February 4, 2015 By Ryan Pasco

If you wait long enough on the dusty corner of a side street, you will inevitably see a little boy walk by, a wooden top coiled by string and, from time to time, pausing to flick it down to the ground and send it spinning in the dirt.

Trombiya

My obsession with this toy, called a trombiya, began earlier this week when my host father, grinning, ushered me away from the table and hurried me downstairs. For a short writing assignment as part of my program, I chose to describe this moment.

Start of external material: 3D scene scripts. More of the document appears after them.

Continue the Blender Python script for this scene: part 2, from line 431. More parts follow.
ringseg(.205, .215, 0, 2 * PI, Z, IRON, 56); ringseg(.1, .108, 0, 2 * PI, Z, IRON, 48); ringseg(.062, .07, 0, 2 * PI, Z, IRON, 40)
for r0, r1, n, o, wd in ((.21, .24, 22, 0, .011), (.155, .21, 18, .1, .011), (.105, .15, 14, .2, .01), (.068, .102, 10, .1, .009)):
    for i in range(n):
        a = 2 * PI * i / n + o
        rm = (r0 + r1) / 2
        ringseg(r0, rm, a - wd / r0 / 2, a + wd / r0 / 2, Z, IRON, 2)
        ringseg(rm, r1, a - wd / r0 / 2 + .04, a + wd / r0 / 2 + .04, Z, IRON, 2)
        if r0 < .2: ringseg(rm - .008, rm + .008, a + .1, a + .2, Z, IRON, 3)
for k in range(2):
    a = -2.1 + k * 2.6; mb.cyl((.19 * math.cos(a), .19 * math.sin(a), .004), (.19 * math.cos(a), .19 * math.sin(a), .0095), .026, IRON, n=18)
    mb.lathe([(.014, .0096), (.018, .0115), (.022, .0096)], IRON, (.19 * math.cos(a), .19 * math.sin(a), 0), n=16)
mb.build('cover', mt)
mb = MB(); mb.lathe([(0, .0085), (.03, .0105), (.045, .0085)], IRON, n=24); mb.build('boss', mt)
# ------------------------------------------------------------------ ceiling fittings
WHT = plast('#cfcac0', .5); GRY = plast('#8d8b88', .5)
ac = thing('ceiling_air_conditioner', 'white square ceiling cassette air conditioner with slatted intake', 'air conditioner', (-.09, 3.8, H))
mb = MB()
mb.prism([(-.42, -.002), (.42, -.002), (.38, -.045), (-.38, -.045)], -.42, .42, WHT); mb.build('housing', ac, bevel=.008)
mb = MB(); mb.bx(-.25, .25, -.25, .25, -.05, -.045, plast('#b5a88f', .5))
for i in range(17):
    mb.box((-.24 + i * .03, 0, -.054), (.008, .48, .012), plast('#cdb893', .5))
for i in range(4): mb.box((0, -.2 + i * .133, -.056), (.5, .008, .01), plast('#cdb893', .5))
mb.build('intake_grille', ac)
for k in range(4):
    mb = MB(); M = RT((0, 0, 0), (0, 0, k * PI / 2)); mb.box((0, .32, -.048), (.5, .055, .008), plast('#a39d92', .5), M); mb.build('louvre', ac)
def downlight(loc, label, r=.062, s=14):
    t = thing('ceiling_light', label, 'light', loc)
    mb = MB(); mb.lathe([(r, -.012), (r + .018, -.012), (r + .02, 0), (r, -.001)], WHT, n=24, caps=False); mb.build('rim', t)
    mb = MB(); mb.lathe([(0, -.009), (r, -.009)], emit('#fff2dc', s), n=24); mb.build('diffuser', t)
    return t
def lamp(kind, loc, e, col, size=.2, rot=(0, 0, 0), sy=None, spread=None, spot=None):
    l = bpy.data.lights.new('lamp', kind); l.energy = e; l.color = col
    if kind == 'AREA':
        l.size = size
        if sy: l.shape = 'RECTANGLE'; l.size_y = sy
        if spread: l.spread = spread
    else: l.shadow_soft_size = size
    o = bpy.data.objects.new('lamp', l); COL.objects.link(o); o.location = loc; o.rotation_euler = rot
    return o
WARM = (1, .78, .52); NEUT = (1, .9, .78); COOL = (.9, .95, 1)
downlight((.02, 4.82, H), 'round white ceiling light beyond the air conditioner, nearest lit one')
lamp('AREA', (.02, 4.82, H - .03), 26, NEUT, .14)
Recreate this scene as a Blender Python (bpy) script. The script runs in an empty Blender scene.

Standing in the doorway, my host father reaches into his pocket and pulls out a tangled mess of brown string and a small, pear-shaped object with a metal tip. He calls me closer and speedily coils the cord about the toy, saving exactly enough length to wrap the string twice around his hairy knuckle. He opens his hand to show me and the toy –  years ago sanded smooth and painted a glossy red, now chipped and faded – looks awkward and small in his wide palm. He raises the toy to his ear and smiles to himself as he throws his wrist downwards. The top bounces off the dry, rocky earth with a metallic clang then rolls under the family’s Mercedes some distance away. I crawl underneath to retrieve it. As I begin to stand, he hands the string down to me with a curt nod, but in my hands the top feels large and unwieldy and my fingers fumble with the string.

It took me the better part of a day to get the hang of spinning a trombiya. I went out around the streets of Mohamid with my little brother and played tops with different groups of kids, all of whom played slightly different games, none of which I understand.

Eventually, we came upon one group huddled around a trombiya that lay in the dirt. One by one, each child flicked their top over head and into the earth with great force, attempting to strike the toy in the center of the circle while the others laughed, jeered and, as best as I could understand hurled insults at each other with their shrill child voices. When it came to my turn, I lashed the top downwards, splitting it in half. The children immediately fell silent and stared at me and I, afraid that I had committed a cardinal sin, stammered out an awkward apology in a language I do not understand. Eventually, the game resumed with a different trombiya, and we moved on.

As I later found out, splitting the top was the goal of the game, so I guess I won. To them, I must have seemed like a brutish Orc, bigger and stronger but too dim to understand my basic surroundings.